Deriving from its apocalyptic orientation, the Johannine literature centers on calling Christians into a life of total love for one another. Love is the ultimate definition of who and what God is (1 John 4:7ff). Therefore, we are called to participate in, imitate, and abide in the form of love manifest in Christ, eschewing any other way of being in the world. Thus for John holiness is defined as an exclusive orientation towards mutual love as the Christian mode of action.

Moreover, this ethic of absolute love derives from John’s apocalyptic worldview. Loving one another is how we participate in God’s invasion of the world that began in Christ’s death and resurrection. Loving one another brings us into God’s own being, unites us with Christ, and grants us eternal life, which, for John simply is union with God in the perichoretic relations of the Godhead (John 17:21-23). Thus, the ecclesial reality of mutual love is the reality of life displacing death, it is the eschaton embodied in the world. The Johannine ethic of mutual love is ultimately an ethic which demands and implies a theological understanding of history. It calls us to incorporate any and all interruptions into our life through a thoroughgoing practice of love, believing this act to be the only mode of being that is in step with God’s eschatological action, which is bringing creation to its transfiguration and consumation.

Posted in Apocalyptic, Ethics, Johannine Studies.


4 Responses

Stay in touch with the conversation, subscribe to the RSS feed for comments on this post.

  1. Ben Gibbs Ben Gibbs says

    Good post,

    Would you say that Paul has a temporal view and John a spatial view? That is, for Paul the future reality is breaking into the present, and for John, the reality of heaven is breaking into earth? Or have I missed it?

    Ben

  2. Halden Halden says

    Ben, I’d say that to put it totally starkly would be an oversimplification. Clearly John and Paul both have temporal and spatial elements to the language of their eschatology. However, there is certainly more about the divine descent in John, and a lot more emphasis on the vertical. Both portray God’s apocalypse in different, but closely related ways.

  3. Ben Gibbs Ben Gibbs says

    Thanks,

    Ben

  4. F. Ellsworth Lockwood F. Ellsworth Lockwood says

    I keep looking for someone to address the contradiction between the gospel of peace love joy, and the apocalyptic worldview that permeates the New Testament.

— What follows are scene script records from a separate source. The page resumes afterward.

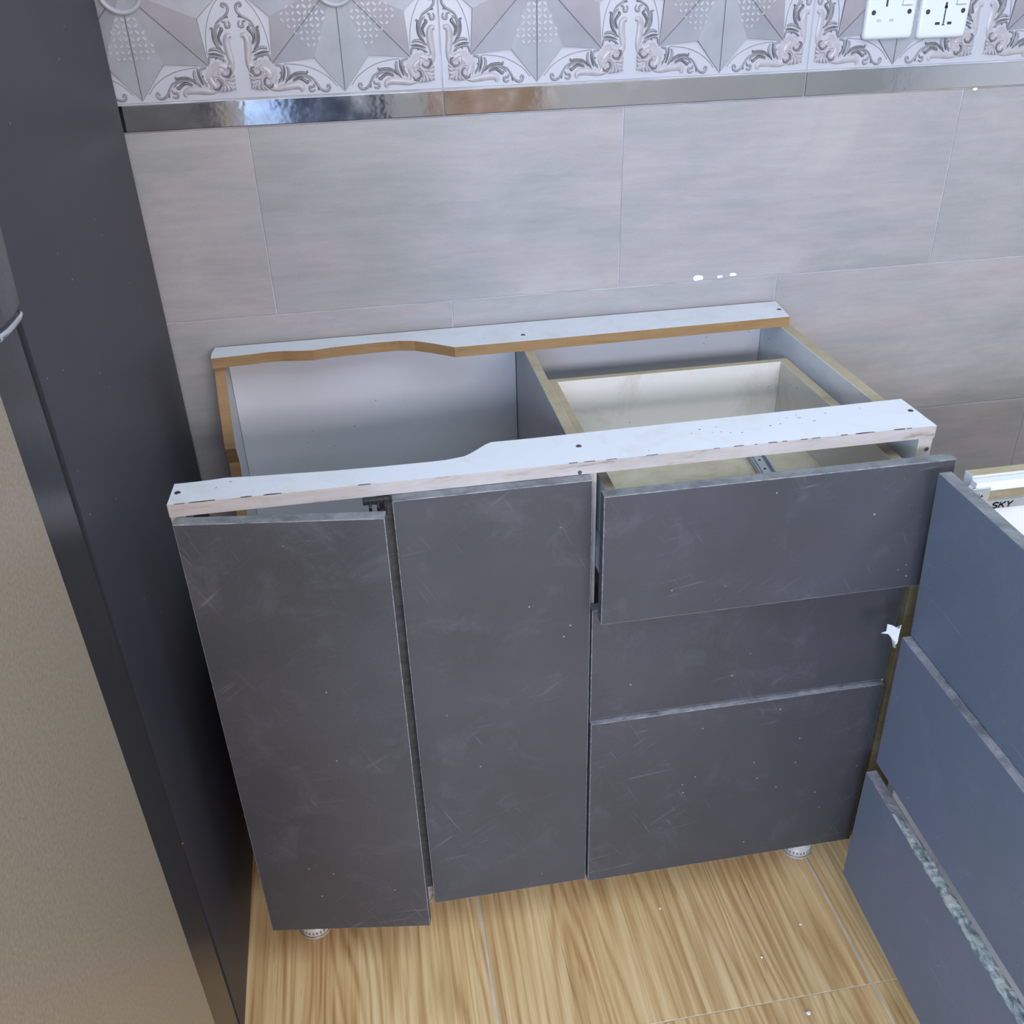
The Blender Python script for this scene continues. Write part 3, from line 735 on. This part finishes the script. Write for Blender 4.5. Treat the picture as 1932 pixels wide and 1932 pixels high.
def vband(name, x0, x1, dy0, dy1, mat, bev, z0=.07, z1=1.84, parent=fr):
    bm = bmesh.new(); zs = [z0+(z1-z0)*i/12 for i in range(13)]
    rows = []
    for z in zs:
        y = yl(z)
        rows.append([bm.verts.new(q) for q in ((x0, y+dy0, z), (x1, y+dy0, z), (x1, y+dy1 if dy1 > -.3 else dy1, z), (x0, y+dy1 if dy1 > -.3 else dy1, z))])
    for a, b in zip(rows, rows[1:]):
        for i in range(4): bm.faces.new((a[i], a[(i+1) % 4], b[(i+1) % 4], b[i]))
    bm.faces.new(rows[0]); bm.faces.new(rows[-1]); bmesh.ops.recalc_face_normals(bm, faces=bm.faces[:])
    if bev:
        es = [e for e in bm.edges if abs(e.verts[0].co.z-e.verts[1].co.z) > .05 and e.verts[0].co.x > x1-1e-5 and e.verts[0].co.y > yl(e.verts[0].co.z)+dy0-1e-4]
        bmesh.ops.bevel(bm, geom=es, offset=bev, segments=4, affect='EDGES')
        for f in bm.faces: f.smooth = False
    return link_bm(name, bm, mat, parent)
vband('door', .1325, .150, -.004, -1.49, FRIDGE, .006)
vband('door_trim', .1292, .1395, .0055, .0015, TRIM_G, .0015)
vband('door_seal', .1292, .1330, .0012, -.0035, SEAL, 0)
# handle: dark curved grip with a chrome lower end
def rounded_loft(bm, secs, mi=0):
    rings = []
    for (cx, cy, z, rx, ry) in secs:
        ring = []
        for i in range(20):
            a = 2*math.pi*i/20; c, s = math.cos(a), math.sin(a)
            ring.append(bm.verts.new((cx+rx*math.copysign(abs(c)**.6, c), cy+ry*math.copysign(abs(s)**.6, s), z+.0*c)))
        rings.append(ring)
    for a, b in zip(rings, rings[1:]):
        for i in range(20):
            f = bm.faces.new((a[i], a[(i+1) % 20], b[(i+1) % 20], b[i])); f.smooth = True; f.material_index = mi
    bm.faces.new(rings[0]); bm.faces.new(rings[-1]); bmesh.ops.recalc_face_normals(bm, faces=bm.faces[:])
HY = -.846
bm = bmesh.new(); rounded_loft(bm, [(.158, HY, 1.226, .010, .030), (.160, HY, 1.236, .0140, .034), (.161, HY, 1.30, .016, .035), (.161, HY, 1.70, .016, .035), (.158, HY, 1.72, .010, .030)])
hd = link_bm('handle', bm, HANDLE, fr, label='dark grip with chrome lower end')
bm = bmesh.new(); rounded_loft(bm, [(.157, HY, 1.221, .012, .034), (.158, HY, 1.2225, .0140, .0365), (.159, HY, 1.2265, .0148, .0370), (.159, HY, 1.2285, .0135, .035)]); link_bm('chrome_cap', bm, CHROME, hd)

# ------------------------------------------------------------------ crumbs on the floor
for i, (x, y, lab) in enumerate(((.84, -.5765, 'white crumb on the floor, nearest the cabinet front'), (.9795, -.6984, 'white crumb in the middle of the wood-look tile, between the others'),
                                 (1.0144, -.8032, 'larger pale crumb on the floor, lowest in the photo, past the crosswise tile joint'), (1.0693, -.652, 'tiny white crumb on the floor nearest the right cabinet'))):
    bm = bmesh.new(); bmesh.ops.create_icosphere(bm, subdivisions=1, radius=.0026 if i != 2 else .0042)
    for v in bm.verts: v.co = Vector((v.co.x*random.uniform(.7, 1.2), v.co.y*random.uniform(.7, 1.2), max(0, v.co.z*.5+.0012)))
    o = link_bm('crumb', bm, PAPER, label=lab, cat='crumb', group='crumbs of plaster on the floor'); o.location = (x, y, 0)
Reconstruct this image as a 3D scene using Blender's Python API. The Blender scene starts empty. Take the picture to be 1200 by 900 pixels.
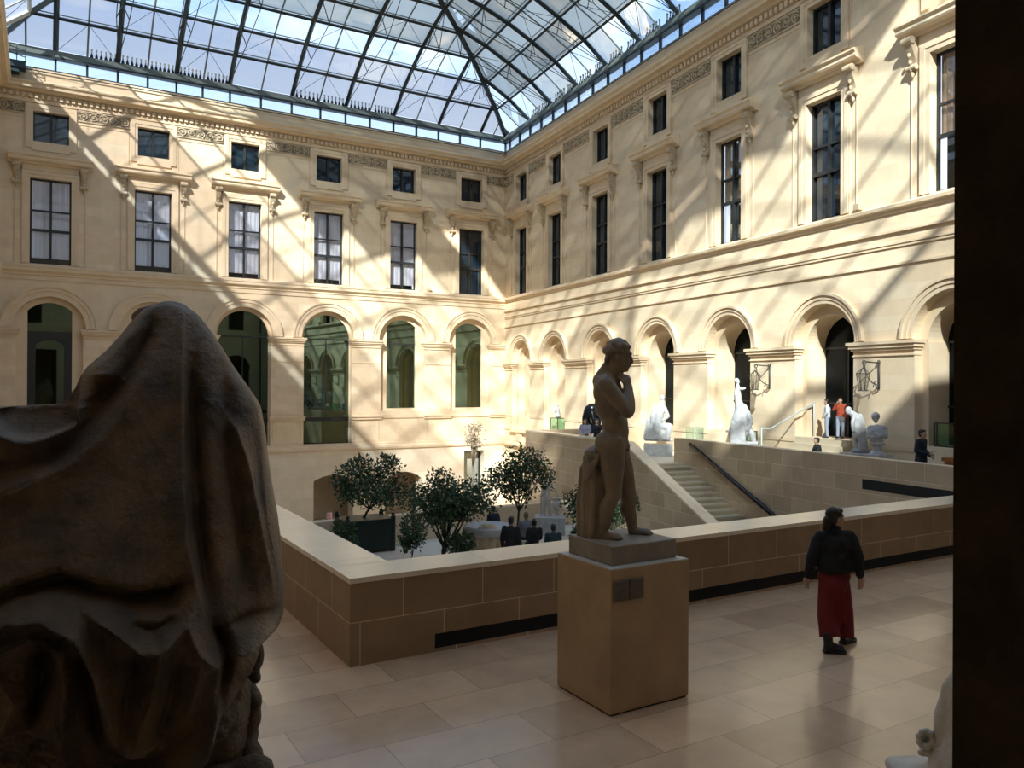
import bpy, bmesh, math, random
from mathutils import Vector as V, Matrix, noise as mnoise
random.seed(7)
SC = bpy.context.scene
COL = SC.collection
PI = math.pi

# ------------------------------------------------------------------ camera, light, exposure
FPX, EYE = 930.0, 2.9
YAW = math.radians(59.2)
PITCH, ROLL = math.atan(2.1/FPX), math.atan(.00505)
_F0 = V((math.cos(YAW), math.sin(YAW), 0)); _R0 = V((math.sin(YAW), -math.cos(YAW), 0)); ZV = V((0, 0, 1))
CF = _F0*math.cos(PITCH) + ZV*math.sin(PITCH)
_U0 = _R0.cross(CF)
CR = _R0*math.cos(ROLL) + _U0*math.sin(ROLL)
CU = _U0*math.cos(ROLL) - _R0*math.sin(ROLL)
CC = V((0, 0, EYE))
camd = bpy.data.cameras.new('camera'); cam = bpy.data.objects.new('camera', camd); COL.objects.link(cam)
camd.sensor_fit = 'HORIZONTAL'; camd.sensor_width = 36.0; camd.lens = 36.0*FPX/1200.0
camd.clip_start = .05; camd.clip_end = 500
cam.matrix_world = Matrix(((CR.x, CU.x, -CF.x, CC.x), (CR.y, CU.y, -CF.y, CC.y), (CR.z, CU.z, -CF.z, CC.z), (0, 0, 0, 1)))
SC.camera = cam
SC.view_settings.view_transform = 'Standard'
try: SC.view_settings.look = 'None'
except Exception: pass
SC.view_settings.gamma = 1.0
SC.view_settings.use_curve_mapping = False
SC.view_settings.exposure = 0.74

LV = V((.957, 1.125, -1.0)).normalized()
sund = bpy.data.lights.new('sun', 'SUN'); sund.energy = 6.7; sund.angle = math.radians(1.0); sund.color = (1, .97, .92)
sun = bpy.data.objects.new('sun', sund); COL.objects.link(sun)
sun.rotation_euler = LV.to_track_quat('-Z', 'Y').to_euler(); sun.location = (0, -20, 40)

W = bpy.data.worlds.new('sky'); SC.world = W; W.use_nodes = True
nt = W.node_tree; nt.nodes.clear()
def wn(t, **k):
    n = nt.nodes.new(t)
    for a, b in k.items(): setattr(n, a, b)
    return n
wo = wn('ShaderNodeOutputWorld'); bg = wn('ShaderNodeBackground'); tc = wn('ShaderNodeTexCoord')
mp = wn('ShaderNodeMapping'); mp.inputs['Scale'].default_value = (2.2, 2.2, 5.0); mp.inputs['Location'].default_value = (.35, .1, .2)
nz = wn('ShaderNodeTexNoise'); nz.inputs['Scale'].default_value = 1.5; nz.inputs['Detail'].default_value = 7; nz.inputs['Roughness'].default_value = .58
rp = wn('ShaderNodeValToRGB'); rp.color_ramp.elements[0].position = .50; rp.color_ramp.elements[1].position = .64
mx = wn('ShaderNodeMixRGB'); mx.inputs[1].default_value = (.17, .40, .84, 1); mx.inputs[2].default_value = (.92, .95, 1.0, 1)
nt.links.new(tc.outputs['Generated'], mp.inputs['Vector']); nt.links.new(mp.outputs[0], nz.inputs['Vector'])
nt.links.new(nz.outputs['Fac'], rp.inputs[0]); nt.links.new(rp.outputs[0], mx.inputs[0]); 
sx = wn('ShaderNodeSeparateXYZ'); nt.links.new(tc.outputs['Generated'], sx.inputs[0])
hz = wn('ShaderNodeMapRange'); hz.inputs['From Min'].default_value = .30; hz.inputs['From Max'].default_value = .52; hz.inputs['To Min'].default_value = .85; hz.inputs['To Max'].default_value = 0
nt.links.new(sx.outputs[2], hz.inputs[0])
mh = wn('ShaderNodeMixRGB'); mh.inputs[2].default_value = (.76, .82, .89, 1); nt.links.new(hz.outputs[0], mh.inputs[0]); nt.links.new(mx.outputs[0], mh.inputs[1])
nt.links.new(mh.outputs[0], bg.inputs[0])
bg.inputs[1].default_value = 1.0
nt.links.new(bg.outputs[0], wo.inputs[0])

# ------------------------------------------------------------------ measuring helpers
def ray(px, py): return CF + CR*((px-600)/FPX) - CU*((py-450)/FPX)
def at_depth(px, py, d): return CC + ray(px, py)*d
def at_z(px, py, z):
    r = ray(px, py); return CC + r*((z-EYE)/r.z)

# ------------------------------------------------------------------ materials
MATS = {}
def newmat(name):
    m = bpy.data.materials.new(name); m.use_nodes = True; m.node_tree.nodes.clear(); MATS[name] = m
    return m, m.node_tree
def N(t, ty, ins=None, **k):
    n = t.nodes.new(ty)
    for a, b in k.items(): setattr(n, a, b)
    for a, b in (ins or {}).items():
        if isinstance(b, bpy.types.NodeSocket): t.links.new(b, n.inputs[a])
        else: n.inputs[a].default_value = b
    return n
def c4(c): return (c[0], c[1], c[2], 1)
def srgb(r, g, b):
    f = lambda v: (v/255/12.92) if v <= 10 else ((v/255+.055)/1.055)**2.4
    return (f(r), f(g), f(b))
def surf(name, col, rough=.7, var=.0, scale=6, metal=0, col2=None, bump=0, bscale=40, spec=.5, detail=6):
    m, t = newmat(name)
    o = N(t, 'ShaderNodeOutputMaterial'); p = N(t, 'ShaderNodeBsdfPrincipled')
    p.inputs['Roughness'].default_value = rough; p.inputs['Metallic'].default_value = metal
    p.inputs['Specular IOR Level'].default_value = spec
    p.inputs['Base Color'].default_value = c4(col)
    g = N(t, 'ShaderNodeNewGeometry')
    if col2 is not None or var:
        if col2 is None: col2 = tuple(max(0, c*(1-var)) for c in col)
        nz = N(t, 'ShaderNodeTexNoise', {'Vector': g.outputs['Position'], 'Scale': scale, 'Detail': detail, 'Roughness': .62})
        r = N(t, 'ShaderNodeMapRange', {'Value': nz.outputs['Fac'], 'From Min': .32, 'From Max': .68})
        mix = N(t, 'ShaderNodeMixRGB', {0: r.outputs[0], 1: c4(col), 2: c4(col2)})
        t.links.new(mix.outputs[0], p.inputs['Base Color'])
    if bump:
        nb = N(t, 'ShaderNodeTexNoise', {'Vector': g.outputs['Position'], 'Scale': bscale, 'Detail': 8, 'Roughness': .65})
        b = N(t, 'ShaderNodeBump', {'Height': nb.outputs['Fac'], 'Strength': bump, 'Distance': .03})
        t.links.new(b.outputs[0], p.inputs['Normal'])
    t.links.new(p.outputs[0], o.inputs[0])
    return m
def blocks(name, c1, c2, mortar, bw, bh, ms=.006, rough=.7, floor=False, rot=0, off=(0, 0), offset=.5, var=.12, vscale=1.5, spec=.3, bump=.15, coat=0, flat_rough=None):
    """stone laid in courses: x+y along the wall and z up, or x and y on a floor"""
    m, t = newmat(name)
    o = N(t, 'ShaderNodeOutputMaterial'); p = N(t, 'ShaderNodeBsdfPrincipled')
    p.inputs['Roughness'].default_value = rough; p.inputs['Specular IOR Level'].default_value = spec
    g = N(t, 'ShaderNodeNewGeometry'); s = N(t, 'ShaderNodeSeparateXYZ', {0: g.outputs['Position']})
    if floor:
        vec = N(t, 'ShaderNodeMapping', {'Vector': g.outputs['Position'], 'Rotation': (0, 0, rot), 'Location': (off[0], off[1], 0)}).outputs[0]
    else:
        a = N(t, 'ShaderNodeMath', {0: s.outputs[0], 1: s.outputs[1]}, operation='ADD')
        a2 = N(t, 'ShaderNodeMath', {0: a.outputs[0], 1: off[0]}, operation='ADD')
        z2 = N(t, 'ShaderNodeMath', {0: s.outputs[2], 1: off[1]}, operation='ADD')
        vec = N(t, 'ShaderNodeCombineXYZ', {0: a2.outputs[0], 1: z2.outputs[0]}).outputs[0]
    br = N(t, 'ShaderNodeTexBrick', {'Vector': vec, 'Color1': c4(c1), 'Color2': c4(c2), 'Mortar': c4(mortar), 'Scale': 1.0,
           'Mortar Size': ms, 'Mortar Smooth': .2, 'Bias': 0.0, 'Brick Width': bw, 'Row Height': bh})
    br.offset = offset
    nz = N(t, 'ShaderNodeTexNoise', {'Vector': g.outputs['Position'], 'Scale': vscale, 'Detail': 8, 'Roughness': .65})
    r = N(t, 'ShaderNodeMapRange', {'Value': nz.outputs['Fac'], 'From Min': .3, 'From Max': .7, 'To Min': 1-var, 'To Max': 1+var})
    mul = N(t, 'ShaderNodeVectorMath', {0: br.outputs['Color'], 1: r.outputs[0]}, operation='MULTIPLY')
    t.links.new(mul.outputs[0], p.inputs['Base Color'])
    if bump:
        b = N(t, 'ShaderNodeBump', {'Height': br.outputs['Fac'], 'Strength': bump, 'Distance': .01}, invert=True)
        t.links.new(b.outputs[0], p.inputs['Normal'])
    t.links.new(p.outputs[0], o.inputs[0])
    return m
def glass(name, tint, gloss=.08, rough=.02, body=None, bodyfac=0, fres=True, gcol=(.9, .95, .95, 1)):
    """pane: transmits a tint, mirrors a little, optionally scatters (screened or frosted)"""
    m, t = newmat(name)
    o = N(t, 'ShaderNodeOutputMaterial')
    tr = N(t, 'ShaderNodeBsdfTransparent', {'Color': c4(tint)})
    sh = tr.outputs[0]
    if body is not None:
        tl = N(t, 'ShaderNodeBsdfTranslucent', {'Color': c4(body)}); df = N(t, 'ShaderNodeBsdfDiffuse', {'Color': c4(body)})
        bm_ = N(t, 'ShaderNodeMixShader', {0: .35, 1: tl.outputs[0], 2: df.outputs[0]})
        sh = N(t, 'ShaderNodeMixShader', {0: bodyfac, 1: sh, 2: bm_.outputs[0]}).outputs[0]
    gl = N(t, 'ShaderNodeBsdfGlossy', {'Color': gcol, 'Roughness': rough})
    if fres:
        lw = N(t, 'ShaderNodeLayerWeight', {'Blend': .25})
        mr = N(t, 'ShaderNodeMapRange', {'Value': lw.outputs['Fresnel'], 'From Min': 0.0, 'From Max': 1.0, 'To Min': gloss, 'To Max': .45})
        fac = mr.outputs[0]
    else: fac = gloss
    mixn = N(t, 'ShaderNodeMixShader', {0: fac, 1: sh, 2: gl.outputs[0]})
    t.links.new(mixn.outputs[0], o.inputs[0])
    return m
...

    It would seem that so-called “unconditional” love was not part of the vision. In the gospels and Paul, “love” apparently means “love within the group.” One can argue otherwise until God whistles for the vultures, as is predicted in Revelation. The obvious context of the gospels and all of the N.T. is that of impending judgement. The destruction of most of the world in order to save a relatively small remnant, simliar to the salvation of Noah, which in fact is mentioned in the N.T. specifically because of those similarities, when they were eating and drinking and getting married and the flood came and washed them all away.